_Required task_: Quote only the part that opens with the line containing "Continue the Blender" and closes with the line containing "return (ground(x, y)". Keep both of those lines.

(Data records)

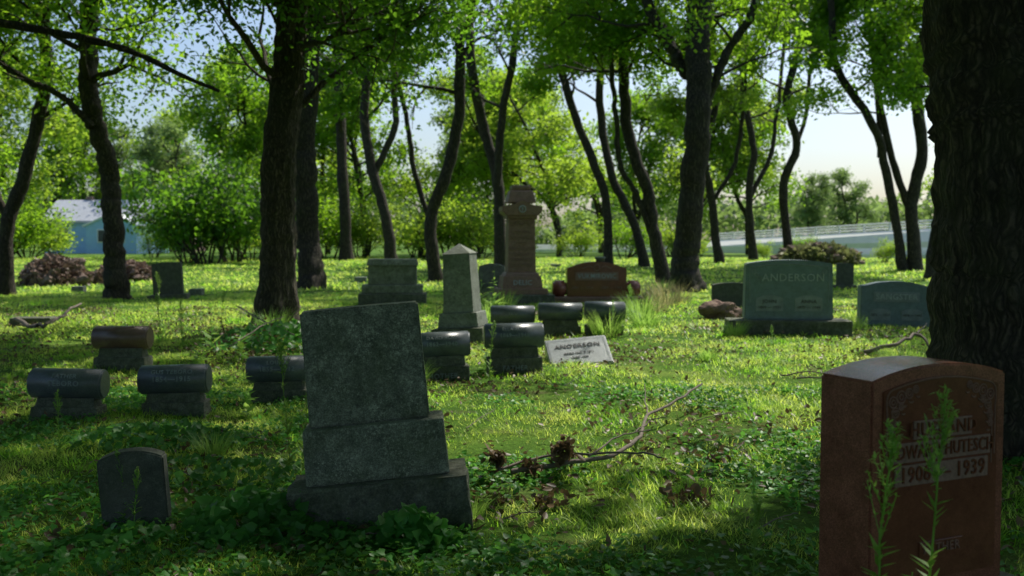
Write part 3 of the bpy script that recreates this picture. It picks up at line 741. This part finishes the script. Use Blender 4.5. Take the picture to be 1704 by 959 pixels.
# shrubs
def shrub_mesh(seed, n, ls, mat, W_=1.6, H_=2.2):
    rs = np.random.default_rng(seed); acc = Acc(); cl = []
    for k in range(10):
        a = rs.uniform(0, 6.28); dr = np.array([math.cos(a)*.5, math.sin(a)*.5, 1.])
        grow(acc, cl, np.array([math.cos(a)*.25, math.sin(a)*.25, -.05]), dr, H_*rs.uniform(.6, 1.), .035, 1, rs)
    return acc.mesh('stems', M_barkf), leaves_for(cl, n, ls, rs, mat, (0, 0, 0), T_RH, .3, False)
shr = [shrub_mesh(41, 3600, .15, M_leafC), shrub_mesh(42, 3800, .14, M_leafA), shrub_mesh(43, 4200, .14, M_leafB)]
k = 0
for px, d, s_, mi in [(0, 58, 1.5, 1), (45, 60, 1.3, 0), (98, 64, .9, 0), (315, 50, 1.2, 2), (345, 49, 1.6, 2), (388, 52, 1.5, 2), (418, 54, 1.2, 0), (545, 58, 1.4, 1), (600, 60, 1.3, 0), (690, 58, 1.4, 0), (750, 60, 1.5, 1),
                      (800, 58, 1.2, 0), (860, 62, .9, 0), (960, 62, .8, 0), (1040, 58, .9, 1), (1120, 64, .9, 0), (1165, 62, .6, 0), (475, 60, 1.5, 1), (1640, 50, 1.3, 0), (-50, 55, 1.6, 1), (255, 60, .7, 1), (1275, 60, .4, 0), (1340, 58, .5, 1), (1470, 52, .45, 0)]:
    k += 1; x = XD(px, d); e = empty('shrub', G(x, d), 'leafy green shrub at the lawn edge', 'shrub', (0, 0, k*1.3), 'shrubs along the far edge'); e.scale = (s_*1.1, s_*1.1, s_*(1.3 if mi == 2 else 1))
    st, lf = shr[mi]
    link(bpy.data.objects.new('stems', st), e); link(bpy.data.objects.new('foliage', lf), e)

# far woods
rs = np.random.default_rng(77); N = 40000
wx = rs.uniform(-130, 150, N); wy = 150+rs.uniform(-12, 12, N)
top = 2+9*vn1(wx*.16+50, wx*0)**1.5+2.5*vn2(wx*.6, wx*0+3)
top = np.where(wx > 36, top*.85, top)
wz = .4+np.sqrt(rs.random(N))*top*rs.uniform(.7, 1, N)
X_, Y_, Z_ = frames(N, rs, .3, 0)
o = link(bpy.data.objects.new('woods', scatter_mesh('woods', T_RH, np.stack([wx, wy, wz], 1), X_, Y_, Z_, rs.uniform(.6, 1.5, N), M_leafD)))
o['kind'] = 'stuff'; o['label'] = 'distant mass of woodland'; o['category'] = 'woods'

# ------------------------------------------------------------------ house
M_sid = plain('light_blue_siding', (.36, .58, .85), .7, .06, 3)
M_roof = plain('grey_shingles', (.4, .42, .46), .8, .2, 6)
M_white = plain('white_paint', (.8, .82, .83), .6, .06)
M_glass = plain('dark_window_glass', (.04, .05, .06), .15, .1)
def house(x, y, label, wallm, w=8, d=6, h=2.7, rh=1.6, yaw=0):
    e = empty('house', G(x, y, -.05), label, 'house', (0, 0, yaw))
    bm = bmesh.new()
    pr = [(-d/2, 0), (d/2, 0), (d/2, h), (0, h+rh), (-d/2, h)]
    vs = [bm.verts.new((-w/2, a, b)) for a, b in pr]; fc = bm.faces.new(vs)
    r = bmesh.ops.extrude_face_region(bm, geom=[fc])
    for v in [g for g in r['geom'] if isinstance(g, bmesh.types.BMVert)]: v.co.x += w
    bmesh.ops.recalc_face_normals(bm, faces=bm.faces[:]); bm_obj('wall', bm, wallm, e)
    bm = bmesh.new()
    o_ = .4; sl_ = rh/(d/2)
    pr = [(-d/2-o_, h-o_*sl_+.02), (0, h+rh+.02), (d/2+o_, h-o_*sl_+.02), (d/2+o_, h-o_*sl_+.2), (0, h+rh+.2), (-d/2-o_, h-o_*sl_+.2)]
    vs = [bm.verts.new((-w/2-.3, a, b)) for a, b in pr]; fc = bm.faces.new(vs)
    r = bmesh.ops.extrude_face_region(bm, geom=[fc])
    for v in [g for g in r['geom'] if isinstance(g, bmesh.types.BMVert)]: v.co.x += w+.6
    bmesh.ops.recalc_face_normals(bm, faces=bm.faces[:]); rf = bm_obj('roof', bm, M_roof, e)
    box('chimney', .5, .5, .9, plain('chimney_brick', (.2, .13, .11)), rf, (-w*.2, .2, h+rh-.4), .01)
    for wx_ in (-w*.33, w*.3):
        fr = box('window', 1.3, .08, 1.2, M_white, e, (wx_, -d/2-.045, 1.0), .01)
        box('pane', 1.1, .04, 1.0, M_glass, fr, (0, -.065, .1), .005); 
    dr_ = box('door', .95, .08, 2.1, M_white, e, (0, -d/2-.045, .15), .01)
    box('handle', .05, .06, .14, M_glass, dr_, (.36, -.075, 1.0), .005)
    return e
e = house(XD(182, 84), 84, 'light blue single storey house with grey roof', M_sid)
bm = bmesh.new(); 
vs = [bm.verts.new(c) for c in [(-2, 0, 0), (2, 0, 0), (2, 0, 2.3), (0, 0, 3.2), (-2, 0, 2.3)]]; fc = bm.faces.new(vs)
r = bmesh.ops.extrude_face_region(bm, geom=[fc])
for v in [g for g in r['geom'] if isinstance(g, bmesh.types.BMVert)]: v.co.y += 2
bmesh.ops.recalc_face_normals(bm, faces=bm.faces[:]); pch = bm_obj('porch', bm, M_sid, e, (2.2, -5.02, 0))
for sg in (-1, 1):
    box('porch_trim', 2.5, 2.2, .14, M_white, pch, (sg*1.08, 1.0, 2.66), .01, rot=(0, sg*R_(24.2), 0))
box('porch_window', 2.2, .06, 1.1, M_white, pch, (0, -.035, .9), .01)
for i in range(3): box('pane', .6, .04, .9, M_glass, pch, (-.7+.7*i, -.09, 1.0), .005)
house(XD(280, 96), 96, 'dark brown single storey house behind shrubs', plain('brown_siding', (.16, .11, .09)), 6, 6, 2.8, 2.0, .1)

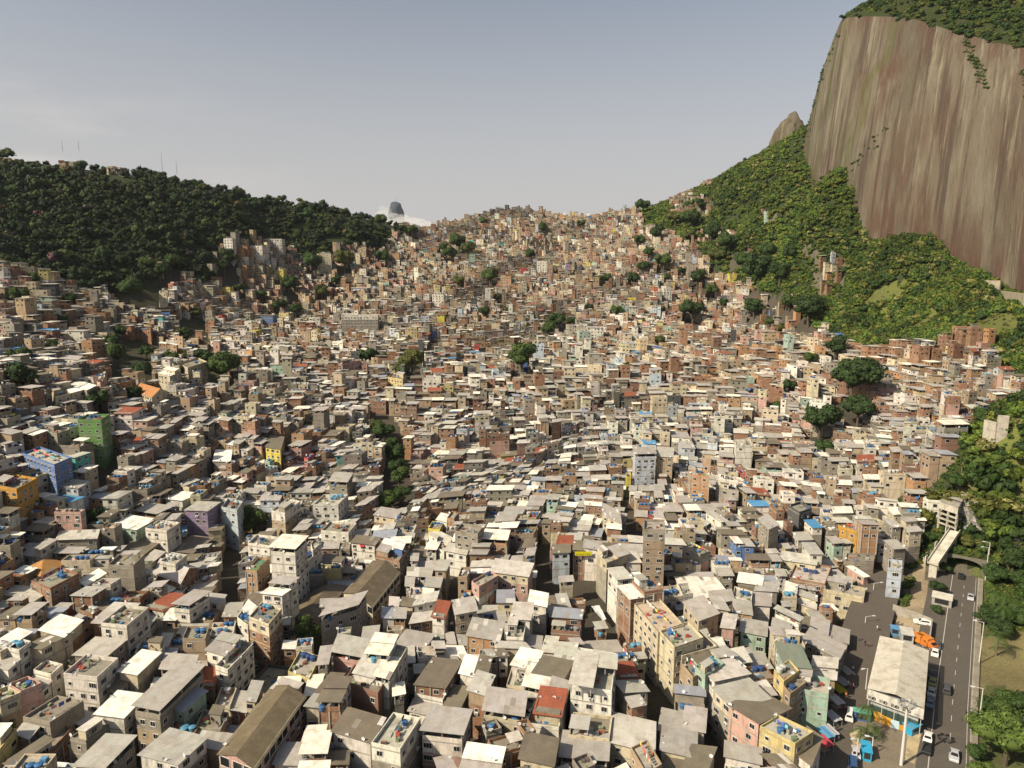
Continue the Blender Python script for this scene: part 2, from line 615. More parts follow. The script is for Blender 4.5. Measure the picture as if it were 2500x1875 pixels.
def seen(x, y, h=10.0):
    """whether the terrain leaves the point h above it in view"""
    d = math.hypot(x, y)
    c = int(round((x / y + 1.2) / 2.4 * (NC - 1)))
    if c < 0 or c >= NC or y < 62:
        return False
    r = int(math.log(y / 62) / math.log(2000 / 62) * (NR - 1))
    r = min(max(r - 1, 0), NR - 1)
    return (ground(x, y) + h - CAMZ) / d >= _run[r, c]


idx = np.arange(NR * NC).reshape(NR, NC)
tf = np.stack([idx[:-1, :-1], idx[:-1, 1:], idx[1:, 1:], idx[1:, :-1]], -1).reshape(-1, 4)
tv = np.stack([TX, TY, TZ], -1).reshape(-1, 3)
ctr = tv[tf].mean(1)
ppx, ppy, _ = project_np(ctr[:, 0], ctr[:, 1], ctr[:, 2])
colr = np.tile(np.array([0.030, 0.044, 0.016]), (len(tf), 1))
n1 = value_noise(ctr[:, 0], ctr[:, 1], 26, 1) * 0.6 + value_noise(ctr[:, 0], ctr[:, 1], 9, 2) * 0.4
gr = in_poly_np(ppx, ppy, GRASS)
colr[gr] = np.array([0.095, 0.105, 0.03]) * (0.5 + n1[gr])[:, None]
fv = in_poly_np(ppx, ppy, FAV)
colr[fv] = np.array([0.075, 0.064, 0.05]) * (0.6 + 0.8 * n1[fv])[:, None]
for pl in RIDGES:
    q = in_poly_np(ppx, ppy, pl)
    colr[q] = np.array([0.10, 0.09, 0.065]) * (0.6 + 0.8 * n1[q])[:, None]
for pl in CLEARINGS:
    q = in_poly_np(ppx, ppy, pl)
    colr[q] = np.array([0.05, 0.05, 0.028]) * (0.6 + 0.8 * n1[q])[:, None]
near_r = (ppx > 2080) & (ppy > 1380)
colr[near_r & ~fv] = np.array([0.12, 0.105, 0.08])
q = in_poly_np(ppx, ppy, [(2372, 1395), (2700, 1300), (2700, 2200), (2345, 2200)])
colr[q] = np.array([0.085, 0.095, 0.035]) * (0.6 + 0.8 * n1[q])[:, None]
q = in_poly_np(ppx, ppy, BARE)
colr[q] = np.array([0.125, 0.115, 0.05]) * (0.55 + 0.9 * n1[q])[:, None]
q = in_poly_np(ppx, ppy, SAND)
colr[q] = np.array([0.33, 0.26, 0.17]) * (0.8 + 0.4 * n1[q])[:, None]
q = in_poly_np(ppx, ppy, FIELD)
colr[q] = (np.array([0.17, 0.135, 0.07])[None] * (0.7 + 0.6 * n1[q])[:, None]) + np.array([0.0, 0.02, 0.0])[None] * n1[q][:, None]
ter = bpy.data.objects.new('ground', np_mesh('ground', tv, tf, 'soil', colr))
C.objects.link(ter)
tag(ter, 'dusty ground of the valley under the packed houses', 'ground', kind='structure')

# ---------------------------------------------------------------- granite dome on the right


def rock_material():
    m = bpy.data.materials.new('granite')
    m.use_nodes = True
    t = m.node_tree
    b = t.nodes['Principled BSDF']
    b.inputs['Roughness'].default_value = 0.9
    b.inputs['Specular IOR Level'].default_value = 0.2
    lk = t.links.new
    g = t.nodes.new('ShaderNodeNewGeometry')

    sx = t.nodes.new('ShaderNodeSeparateXYZ')
    lk(g.outputs['Position'], sx.inputs[0])
    mz = t.nodes.new('ShaderNodeMath')
    mz.operation = 'MULTIPLY_ADD'
    mz.inputs[1].default_value = -1.35
    lk(sx.outputs['X'], mz.inputs[0])
    lk(sx.outputs['Y'], mz.inputs[2])
    cb = t.nodes.new('ShaderNodeCombineXYZ')
    lk(sx.outputs['X'], cb.inputs['X'])
    lk(mz.outputs[0], cb.inputs['Y'])
    lk(sx.outputs['Z'], cb.inputs['Z'])

    def noise(scale, loc, detail=6, rough=0.6, lo=0.4, hi=0.6, dist=0.0):
        mp = t.nodes.new('ShaderNodeMapping')
        mp.inputs['Scale'].default_value = scale
        mp.inputs['Location'].default_value = loc
        lk(cb.outputs[0], mp.inputs['Vector'])
        n = t.nodes.new('ShaderNodeTexNoise')
        n.inputs['Scale'].default_value = 1.0
        n.inputs['Detail'].default_value = detail
        n.inputs['Roughness'].default_value = rough
        n.inputs['Distortion'].default_value = dist
        lk(mp.outputs[0], n.inputs['Vector'])
        r = t.nodes.new('ShaderNodeMapRange')
        r.interpolation_type = 'SMOOTHSTEP'
        r.inputs['From Min'].default_value = lo
        r.inputs['From Max'].default_value = hi
        lk(n.outputs[0], r.inputs['Value'])
        return r.outputs[0]

    def mix(fac, a, bcol):
        x = t.nodes.new('ShaderNodeMix')
        x.data_type = 'RGBA'
        lk(fac, x.inputs['Factor'])
        if isinstance(a, tuple):
            x.inputs['A'].default_value = (*a, 1)
        else:
            lk(a, x.inputs['A'])
        x.inputs['B'].default_value = (*bcol, 1)
        return x.outputs['Result']
    c = mix(noise((.02, .02, .008), (3, 1, 0)), (0.088, 0.077, 0.054), (0.130, 0.114, 0.082))
    # brown water stain: large fields and thin runs
    c = mix(noise((.012, .026, .0045), (11, 4, 2), 6, .65, .54, .66), c, (0.070, 0.043, 0.029))
    c = mix(noise((.02, .085, .0035), (1, 7, 3), 7, .7, .49, .60), c, (0.062, 0.046, 0.034))
    c = mix(noise((.03, .14, .0045), (5, 2, 9), 7, .7, .54, .64), c, (0.180, 0.158, 0.112))
    c = mix(noise((.9, .9, .25), (2, 2, 2), 6, .7, .55, .75), c, (0.13, 0.10, 0.07))
    # reddish skin near the foot and the rim, written as an attribute of the rock
    a = t.nodes.new('ShaderNodeAttribute')
    a.attribute_name = 'Col'
    sp = t.nodes.new('ShaderNodeSeparateColor')
    lk(a.outputs['Color'], sp.inputs[0])
    mm = t.nodes.new('ShaderNodeMath')
    mm.operation = 'MULTIPLY'
    lk(sp.outputs[0], mm.inputs[0])
    lk(noise((.05, .05, .016), (8, 8, 8), 6, .65, .34, .60), mm.inputs[1])
    c = mix(mm.outputs[0], c, (0.075, 0.041, 0.028))
    m2 = t.nodes.new('ShaderNodeMath')
    m2.operation = 'MULTIPLY'
    lk(sp.outputs[1], m2.inputs[0])
    lk(noise((.3, .3, .12), (4, 8, 1), 6, .7, .36, .56), m2.inputs[1])
    c = mix(m2.outputs[0], c, (0.075, 0.082, 0.022))
    lk(c, b.inputs['Base Color'])
    mp = t.nodes.new('ShaderNodeMapping')
    mp.inputs['Scale'].default_value = (.10, .25, .045)
    lk(cb.outputs[0], mp.inputs['Vector'])
    n = t.nodes.new('ShaderNodeTexNoise')
    n.inputs['Scale'].default_value = 1.0
    n.inputs['Detail'].default_value = 8
    n.inputs['Roughness'].default_value = .65
    lk(mp.outputs[0], n.inputs['Vector'])
    bp = t.nodes.new('ShaderNodeBump')
    bp.inputs['Strength'].default_value = 1.0
    bp.inputs['Distance'].default_value = 4.0
    lk(n.outputs[0], bp.inputs['Height'])
    lk(bp.outputs[0], b.inputs['Normal'])
    MATS['granite'] = m


rock_material()
CLIFF_R = [(640, 1060, 250), (500, 920, 262), (410, 850, 268), (349, 790, 259), (368, 705, 232), (388, 655, 204), (405, 605, 178), (416, 555, 158), (430, 490, 138), (455, 390, 110), (490, 220, 80)]


def resample(P, n):
    P = np.array(P, float)
    t = np.linspace(0, len(P) - 1, n)
    i = np.clip(t.astype(int), 0, len(P) - 2)
    f = (t - i)[:, None]
    p0 = P[np.clip(i - 1, 0, len(P) - 1)]
    p1, p2 = P[i], P[i + 1]
    p3 = P[np.clip(i + 2, 0, len(P) - 1)]
    return 0.5 * (2 * p1 + (p2 - p0) * f + (2 * p0 - 5 * p1 + 4 * p2 - p3) * f ** 2 + (3 * p1 - p0 - 3 * p2 + p3) * f ** 3)


CU, CT = 200, 130
_B = resample(CLIFF_B, CU)
_B[:, 2] += CAMZ
_R = resample(CLIFF_R, CU)
_R[:, 2] += CAMZ
_t = np.linspace(0, 1.75, CT)
_in = (_R - _B)[:, :2]
_in = _in / np.linalg.norm(_in, axis=1)[:, None]
cl = np.zeros((CU, CT, 3))
for k, t in enumerate(_t):
    if t <= 1:
        cl[:, k, :2] = _B[:, :2] + (_R - _B)[:, :2] * (t ** 1.75)
        cl[:, k, 2] = _B[:, 2] - 26 + (_R[:, 2] - _B[:, 2] + 26) * (1 - (1 - t) ** 1.12)
    else:
        s = (t - 1) / 0.75
        cl[:, k, :2] = _R[:, :2] + _in * (190 * s) + np.array([0, 60 * s])
        cl[:, k, 2] = _R[:, 2] + 62 * (1 - (1 - s) ** 2)
_uu = np.arange(CU)[:, None] * 4.2 + np.zeros(CT)[None]
_tt = _t[None] * 170 + np.zeros(CU)[:, None]
disp = (value_noise(_uu, _tt * .6, 70, 3) - .5) * 8 + (value_noise(_uu, _tt * .12, 13, 4) - .5) * 2.6 + (value_noise(_uu, _tt * .1, 5, 6) - .5) * .9
cl[:, :, 0] += disp * 0.8
cl[:, :, 1] += disp * 0.3
ii = np.arange(CU * CT).reshape(CU, CT)
cf = np.stack([ii[:-1, :-1], ii[:-1, 1:], ii[1:, 1:], ii[1:, :-1]], -1)
RIM = int(np.searchsorted(_t, 1.0))
ccol = np.zeros((CU - 1, CT - 1, 3))
tm = np.repeat(_t[None, :-1], CU - 1, 0)
ccol[:, :, 0] = np.clip(1.15 - tm * 3.4, 0, 1) + np.clip((tm - .78) * 4, 0, .9) + np.linspace(-1.0, 1.15, CU - 1)[:, None].clip(0, 1)
un = np.linspace(0, 1, CU - 1)[:, None]
ccol[:, :, 0] = np.maximum(ccol[:, :, 0], 1.3 * np.exp(-((un - .44) / .045) ** 2 - ((tm - .66) / .17) ** 2))
ccol[:, :, 0] = np.maximum(ccol[:, :, 0], 1.1 * np.exp(-((un - .56) / .05) ** 2) * np.clip(1.2 - tm, 0, 1))
for c0, c1, wd in ((.47, .40, .007), (.36, .33, .004), (.315, .30, .006), (.43, .405, .004)):
    cen = c0 + (c1 - c0) * tm
    ccol[:, :, 1] = np.maximum(ccol[:, :, 1], np.exp(-((un - cen + .008 * np.sin(tm * 22)) / wd) ** 2) * (tm < .97) * 0.9)
faces_rock = cf[:, :RIM].reshape(-1, 4)
used = np.unique(faces_rock)
remap = np.zeros(CU * CT, int)
remap[used] = np.arange(len(used))
dome = bpy.data.objects.new('mountain', np_mesh('mountain', cl.reshape(-1, 3)[used], remap[faces_rock], 'granite', ccol[:, :RIM].reshape(-1, 3), True))
C.objects.link(dome)
tag(dome, 'sheer streaked granite dome above the green slope', 'mountain', kind='structure')
faces_cap = cf[:, RIM:].reshape(-1, 4)
used = np.unique(faces_cap)
remap[used] = np.arange(len(used))
cap = bpy.data.objects.new('hill', np_mesh('hill', cl.reshape(-1, 3)[used], remap[faces_cap], 'soil', np.tile([0.032, 0.042, 0.014], (len(faces_cap), 1)), True))
C.objects.link(cap)
tag(cap, 'overgrown crown of the granite dome', 'hill', kind='structure')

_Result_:
Continue the Blender Python script for this scene: part 2, from line 615. More parts follow. The script is for Blender 4.5. Measure the picture as if it were 2500x1875 pixels.
def seen(x, y, h=10.0):
    """whether the terrain leaves the point h above it in view"""
    d = math.hypot(x, y)
    c = int(round((x / y + 1.2) / 2.4 * (NC - 1)))
    if c < 0 or c >= NC or y < 62:
        return False
    r = int(math.log(y / 62) / math.log(2000 / 62) * (NR - 1))
    r = min(max(r - 1, 0), NR - 1)
    return (ground(x, y) + h - CAMZ) / d >= _run[r, c]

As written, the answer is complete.